Saturday, October 16, 2010

Bordeaux to Les Eyzies deTtayrac all day

Friday 15th  Nov Bordeaux to les Ezyies de Tayrac

The night was filled with the howls of abandoned youth as we  attempt rest in the Hotel de Faison a long john silver of a parrot woodenly represented behind the very helpful receptionist.
The bikes are retrieved after an excellent breakfast with the strangest system for eggs seen yet. A large toaster like receptacle with roundels for eggs is available and ignored by us aussies who expect our eggs to be boiled for us at 800000 euros a pop. However the Bordelais are onto us cyclists who all emerge with extra testicles (usually unbearably hot) bow legged and grunting to their well hidden mirth. Not today, the eggs were found (luckily by droppage and not in the usual way) to require the egg broiler machine to enable their successful purloinment.

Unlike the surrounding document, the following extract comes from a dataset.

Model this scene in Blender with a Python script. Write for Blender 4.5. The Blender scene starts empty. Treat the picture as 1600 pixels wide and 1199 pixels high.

The train station was surrounded by armed police checking identity papers and still en greve (strike) An overly friendly SNCF lady ruins our reputations and takes us to the head of the line by stealing my credit card and waving it in the air telling the massive and  now scowling queue that we had velos and so were to be afforded the luxury of not waiting an hour in line. By the end of it I was not sure if we should be grateful or sad as the eye daggers were numerous and accompanied by dark mutterings. I could only hope that we were not accompanied on our uncertain sojourn by any of the hunderd odd souls we’d so complicity stood up.

Was it to be a bus or a train? Perigueux or Le Boussinm? no one could tell us and the billet was equally blank in critical areas despite it’s 40euro price tag. We pop back to the Pirate birds and retape in a short lived but glorious white, Pony’s handlebars. We have fun together in the sun playing handle bar twister.

Then back to the autocar stop at the derrierre of the station only to be told at the last 6 minutes that it was really to be  a train and vite vite. As we race down the undertrain 70’s brown tiled corridors expecting stairs we discover a ramp and then a train set up for bikes 300 miles down the binario.

Perigueux  proves to have a grand tower, a helluva busy road through its guts, an overly short river side bike path and a friendly waiter at the railway café. Will the next legs bus chauffeur allow bikes?. All the authorities shake their heads with simultaneous ahhh non’s and  pas possible‘s. We resolve to try to charm the bus driver and then stay overnight to ride to the Lazy Grotte if unsuccessful. The driver of the 17th bus turns out to be a grand fellow and agrees from the start to accept our bebagged bikes, helping Pony in with her new white handlebars, even removing her front wheel with a skill born of many such occasions. We thank him profusely and jump aboard to be dumped unceremoniously in the most quiet and hugely limestone be cliffed country lane ever an hour later. Whew we’ve made it to the start of a couple a weeks ride through southern France, our last expedition before Afrique and the wonders of Senegal and Mali.

Ps We saw on our way up the station’s derrierre the following crazy scene. Two men working to put a missing L (2ft high lit up) into Hote on the wall of a building at about three stories high. Nothing remarkable you may say except of course for the fact that they were supported on a ladder ontop of a tall topped van parked in the street without any PPE or barriers. I’d have instantly lost my job back home had I engaged in a tenth such bravado.